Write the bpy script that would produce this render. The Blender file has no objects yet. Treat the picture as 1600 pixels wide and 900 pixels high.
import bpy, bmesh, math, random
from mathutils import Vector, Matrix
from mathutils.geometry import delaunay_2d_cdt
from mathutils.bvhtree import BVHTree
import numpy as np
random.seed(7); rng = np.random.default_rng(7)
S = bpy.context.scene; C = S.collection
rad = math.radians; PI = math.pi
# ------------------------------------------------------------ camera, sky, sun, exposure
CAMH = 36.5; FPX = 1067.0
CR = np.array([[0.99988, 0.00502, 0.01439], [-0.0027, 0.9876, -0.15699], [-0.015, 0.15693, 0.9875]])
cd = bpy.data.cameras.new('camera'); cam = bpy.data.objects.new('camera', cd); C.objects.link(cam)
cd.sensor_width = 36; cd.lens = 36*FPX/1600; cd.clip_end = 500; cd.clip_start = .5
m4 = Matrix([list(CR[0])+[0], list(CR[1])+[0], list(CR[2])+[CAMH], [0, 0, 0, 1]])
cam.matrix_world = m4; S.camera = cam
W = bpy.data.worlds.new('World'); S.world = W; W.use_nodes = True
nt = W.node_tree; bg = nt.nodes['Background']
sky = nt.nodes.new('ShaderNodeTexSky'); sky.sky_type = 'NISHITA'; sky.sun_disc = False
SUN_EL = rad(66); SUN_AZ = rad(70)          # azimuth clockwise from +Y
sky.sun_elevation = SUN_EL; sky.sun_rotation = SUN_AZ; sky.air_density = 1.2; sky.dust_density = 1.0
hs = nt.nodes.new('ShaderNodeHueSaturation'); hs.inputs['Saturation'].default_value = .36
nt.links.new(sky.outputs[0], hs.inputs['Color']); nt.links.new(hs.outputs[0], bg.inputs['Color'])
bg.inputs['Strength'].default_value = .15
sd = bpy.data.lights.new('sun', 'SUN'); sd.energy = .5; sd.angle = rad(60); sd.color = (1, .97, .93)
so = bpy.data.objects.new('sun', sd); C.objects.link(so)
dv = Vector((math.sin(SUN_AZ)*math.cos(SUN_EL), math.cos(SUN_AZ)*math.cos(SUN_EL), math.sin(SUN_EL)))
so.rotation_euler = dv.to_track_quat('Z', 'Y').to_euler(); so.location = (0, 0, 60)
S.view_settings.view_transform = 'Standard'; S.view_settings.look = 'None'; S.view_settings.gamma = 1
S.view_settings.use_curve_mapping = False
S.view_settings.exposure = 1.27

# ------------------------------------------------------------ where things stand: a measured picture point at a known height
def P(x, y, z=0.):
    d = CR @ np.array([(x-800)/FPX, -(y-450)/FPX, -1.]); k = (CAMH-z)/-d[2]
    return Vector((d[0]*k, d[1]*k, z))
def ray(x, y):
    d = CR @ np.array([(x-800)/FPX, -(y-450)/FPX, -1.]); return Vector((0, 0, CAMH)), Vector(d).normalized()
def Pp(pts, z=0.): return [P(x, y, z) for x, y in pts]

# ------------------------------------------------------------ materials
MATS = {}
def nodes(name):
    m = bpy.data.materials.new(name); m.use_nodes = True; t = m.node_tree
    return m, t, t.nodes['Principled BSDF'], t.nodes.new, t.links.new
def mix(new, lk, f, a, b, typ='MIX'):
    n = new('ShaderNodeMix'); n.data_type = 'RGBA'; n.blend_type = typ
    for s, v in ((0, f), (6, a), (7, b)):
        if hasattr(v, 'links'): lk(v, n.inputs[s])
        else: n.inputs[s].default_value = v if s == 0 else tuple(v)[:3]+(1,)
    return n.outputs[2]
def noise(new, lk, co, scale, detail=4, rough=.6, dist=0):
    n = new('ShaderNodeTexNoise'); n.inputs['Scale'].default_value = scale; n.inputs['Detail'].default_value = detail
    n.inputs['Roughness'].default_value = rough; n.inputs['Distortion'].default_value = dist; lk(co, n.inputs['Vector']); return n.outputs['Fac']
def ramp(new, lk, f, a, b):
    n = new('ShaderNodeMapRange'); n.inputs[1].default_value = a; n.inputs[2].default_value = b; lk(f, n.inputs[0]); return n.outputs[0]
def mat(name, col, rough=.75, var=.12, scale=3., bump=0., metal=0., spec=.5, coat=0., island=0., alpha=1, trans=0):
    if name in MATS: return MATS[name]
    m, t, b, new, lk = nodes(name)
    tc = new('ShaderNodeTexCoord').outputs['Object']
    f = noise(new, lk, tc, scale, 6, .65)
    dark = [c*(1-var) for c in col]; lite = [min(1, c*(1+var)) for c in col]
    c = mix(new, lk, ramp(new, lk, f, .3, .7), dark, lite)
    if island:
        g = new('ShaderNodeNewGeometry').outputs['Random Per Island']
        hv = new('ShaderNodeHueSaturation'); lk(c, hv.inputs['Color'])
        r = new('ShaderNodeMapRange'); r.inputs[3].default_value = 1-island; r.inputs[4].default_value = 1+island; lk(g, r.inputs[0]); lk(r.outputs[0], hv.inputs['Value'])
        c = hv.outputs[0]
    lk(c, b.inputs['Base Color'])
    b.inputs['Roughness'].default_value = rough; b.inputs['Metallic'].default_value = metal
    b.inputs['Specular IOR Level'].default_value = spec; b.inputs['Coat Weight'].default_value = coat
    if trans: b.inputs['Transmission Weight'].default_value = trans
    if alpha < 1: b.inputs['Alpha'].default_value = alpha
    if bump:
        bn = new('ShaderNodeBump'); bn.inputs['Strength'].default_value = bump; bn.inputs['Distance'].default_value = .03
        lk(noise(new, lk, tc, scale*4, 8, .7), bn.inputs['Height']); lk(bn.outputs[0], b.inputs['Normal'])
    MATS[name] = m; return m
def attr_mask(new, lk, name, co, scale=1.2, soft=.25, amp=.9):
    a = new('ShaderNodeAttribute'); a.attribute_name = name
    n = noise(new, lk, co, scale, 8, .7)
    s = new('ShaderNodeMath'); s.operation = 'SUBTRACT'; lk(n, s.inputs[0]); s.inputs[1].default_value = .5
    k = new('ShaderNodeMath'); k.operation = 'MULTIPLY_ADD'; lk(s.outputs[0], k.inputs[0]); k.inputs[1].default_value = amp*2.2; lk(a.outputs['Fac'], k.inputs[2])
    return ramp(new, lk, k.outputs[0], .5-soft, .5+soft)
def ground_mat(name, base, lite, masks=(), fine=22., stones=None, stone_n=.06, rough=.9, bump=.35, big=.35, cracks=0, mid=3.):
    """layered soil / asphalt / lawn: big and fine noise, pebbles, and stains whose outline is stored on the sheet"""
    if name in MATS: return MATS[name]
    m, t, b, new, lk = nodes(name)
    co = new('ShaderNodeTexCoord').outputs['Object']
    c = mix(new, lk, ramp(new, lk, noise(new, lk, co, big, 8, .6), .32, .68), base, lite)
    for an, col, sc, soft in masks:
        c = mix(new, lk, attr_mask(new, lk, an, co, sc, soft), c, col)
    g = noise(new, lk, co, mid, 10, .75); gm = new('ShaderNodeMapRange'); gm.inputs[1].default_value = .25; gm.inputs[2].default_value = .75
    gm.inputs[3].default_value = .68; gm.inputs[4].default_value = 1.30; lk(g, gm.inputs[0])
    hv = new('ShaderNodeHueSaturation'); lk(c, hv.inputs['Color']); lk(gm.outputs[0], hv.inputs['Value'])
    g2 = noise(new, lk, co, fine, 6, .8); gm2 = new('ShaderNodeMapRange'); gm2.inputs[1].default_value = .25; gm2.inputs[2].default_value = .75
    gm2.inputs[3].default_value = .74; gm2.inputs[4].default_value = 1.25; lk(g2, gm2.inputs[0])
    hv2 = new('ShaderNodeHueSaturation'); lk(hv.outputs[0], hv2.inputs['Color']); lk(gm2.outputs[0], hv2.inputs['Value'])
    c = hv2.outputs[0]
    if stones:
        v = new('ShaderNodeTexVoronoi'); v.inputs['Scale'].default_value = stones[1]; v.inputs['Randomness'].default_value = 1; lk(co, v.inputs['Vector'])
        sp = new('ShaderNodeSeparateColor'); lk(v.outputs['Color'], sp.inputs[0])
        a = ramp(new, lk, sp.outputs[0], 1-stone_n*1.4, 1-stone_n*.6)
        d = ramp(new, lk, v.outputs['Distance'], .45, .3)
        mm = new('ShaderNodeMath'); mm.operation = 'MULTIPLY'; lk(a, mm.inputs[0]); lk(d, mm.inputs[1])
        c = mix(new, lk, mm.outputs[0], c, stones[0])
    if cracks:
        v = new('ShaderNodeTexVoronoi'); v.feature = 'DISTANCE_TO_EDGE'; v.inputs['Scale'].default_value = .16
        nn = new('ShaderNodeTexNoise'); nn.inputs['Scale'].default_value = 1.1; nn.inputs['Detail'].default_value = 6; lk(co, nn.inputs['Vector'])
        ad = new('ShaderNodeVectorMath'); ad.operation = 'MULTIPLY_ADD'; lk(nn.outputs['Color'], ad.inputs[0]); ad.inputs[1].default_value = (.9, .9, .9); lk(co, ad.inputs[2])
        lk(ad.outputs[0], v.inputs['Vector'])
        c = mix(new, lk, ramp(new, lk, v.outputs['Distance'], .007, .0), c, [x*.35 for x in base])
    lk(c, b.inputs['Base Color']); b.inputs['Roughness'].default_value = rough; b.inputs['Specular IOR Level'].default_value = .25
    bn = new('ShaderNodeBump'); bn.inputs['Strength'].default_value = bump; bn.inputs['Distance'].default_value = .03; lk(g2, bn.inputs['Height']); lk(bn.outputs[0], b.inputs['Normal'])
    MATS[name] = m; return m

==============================

(GIVEN PROBLEM): Copy out the lines in which the string "picture" appears.

(WRITTEN RESPONSE):
Write the bpy script that would produce this render. The Blender file has no objects yet. Treat the picture as 1600 pixels wide and 900 pixels high.
# ------------------------------------------------------------ where things stand: a measured picture point at a known height